The Art of

Shaving

(Part II)

I mentioned in a previous article that I hate to shave, and I wrote in that article about why I use the type of razor that I use. In this article, I’ll elaborate on the steps I take to get the closest shave possible. As a note, I am not implying that the following steps represent the best method to get a close shave. The objective here is to simply present my process.

Prep

When one gets a shave at a high end barber shop, the barber typically uses a warm towel on the face to cause the pores in one’s face to open. This in turn causes the hair follicles on the face to rise. I always shave right after a shower.
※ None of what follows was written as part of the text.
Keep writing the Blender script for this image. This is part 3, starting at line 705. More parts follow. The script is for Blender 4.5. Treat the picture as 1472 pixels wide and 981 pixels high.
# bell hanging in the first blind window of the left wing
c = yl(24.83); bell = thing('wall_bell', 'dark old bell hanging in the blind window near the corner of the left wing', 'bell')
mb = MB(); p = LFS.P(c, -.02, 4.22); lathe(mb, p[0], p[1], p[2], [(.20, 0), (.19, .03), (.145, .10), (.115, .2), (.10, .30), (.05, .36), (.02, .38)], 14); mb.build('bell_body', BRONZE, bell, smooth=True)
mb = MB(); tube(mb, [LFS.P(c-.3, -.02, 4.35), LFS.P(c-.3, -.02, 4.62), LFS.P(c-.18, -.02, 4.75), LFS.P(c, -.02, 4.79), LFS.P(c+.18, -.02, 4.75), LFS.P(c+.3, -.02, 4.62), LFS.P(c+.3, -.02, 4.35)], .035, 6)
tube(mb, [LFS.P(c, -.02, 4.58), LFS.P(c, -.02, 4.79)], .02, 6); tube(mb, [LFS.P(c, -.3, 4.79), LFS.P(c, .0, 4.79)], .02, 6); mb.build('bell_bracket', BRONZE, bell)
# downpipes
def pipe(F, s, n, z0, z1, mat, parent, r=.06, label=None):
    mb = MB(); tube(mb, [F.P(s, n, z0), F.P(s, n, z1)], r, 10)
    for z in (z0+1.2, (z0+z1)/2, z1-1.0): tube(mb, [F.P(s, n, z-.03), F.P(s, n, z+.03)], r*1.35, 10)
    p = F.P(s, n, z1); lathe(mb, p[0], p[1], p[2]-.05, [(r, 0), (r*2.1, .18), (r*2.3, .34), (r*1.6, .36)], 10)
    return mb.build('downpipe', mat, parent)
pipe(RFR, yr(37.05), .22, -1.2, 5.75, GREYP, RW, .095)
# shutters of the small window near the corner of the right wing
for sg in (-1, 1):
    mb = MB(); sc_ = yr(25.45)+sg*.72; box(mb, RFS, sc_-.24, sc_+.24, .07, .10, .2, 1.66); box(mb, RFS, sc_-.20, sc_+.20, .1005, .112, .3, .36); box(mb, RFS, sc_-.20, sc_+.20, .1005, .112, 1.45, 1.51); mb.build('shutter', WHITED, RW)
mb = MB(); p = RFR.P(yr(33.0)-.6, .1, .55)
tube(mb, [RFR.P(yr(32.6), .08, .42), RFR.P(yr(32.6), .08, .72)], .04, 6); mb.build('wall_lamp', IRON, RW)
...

This is the next best thing to the hot towel treatment, as the heat and steam from the shower provide the same result. By completing this often missed step, you’ll get a closer shave, as well as a shave during which the razor glides more smoothly, since the hair is also softened by the heat.

Apply Shaving Cream

This step is pretty self-explanatory. Some people say it is best to use a brush to apply the shaving cream. Others say that the brush is a waste of time and money. This, of course, is your call. I personally don’t use one. There is no best type or brand of shaving cream to use. I typically do not like shaving gel, as it has a greater tendency to clog up the razor blade.

Shave

Use new or lightly used (no more than 2-3 uses) razor. Make gentle, short, controlled strokes with the razor, without putting too much pressure on the blade. I know this sounds backwards, but shave with the grain. Shaving against the grain and/or going over the same spots too many times is the cause of many cuts and bumps.

Rinse

The last step is to rinse your face with cold water. I have read that the cold water will help the pores to contract. I rinse with cold water because to me, it just feels better than warm water. I then pat my face dry with a towel and apply a splash of aftershave.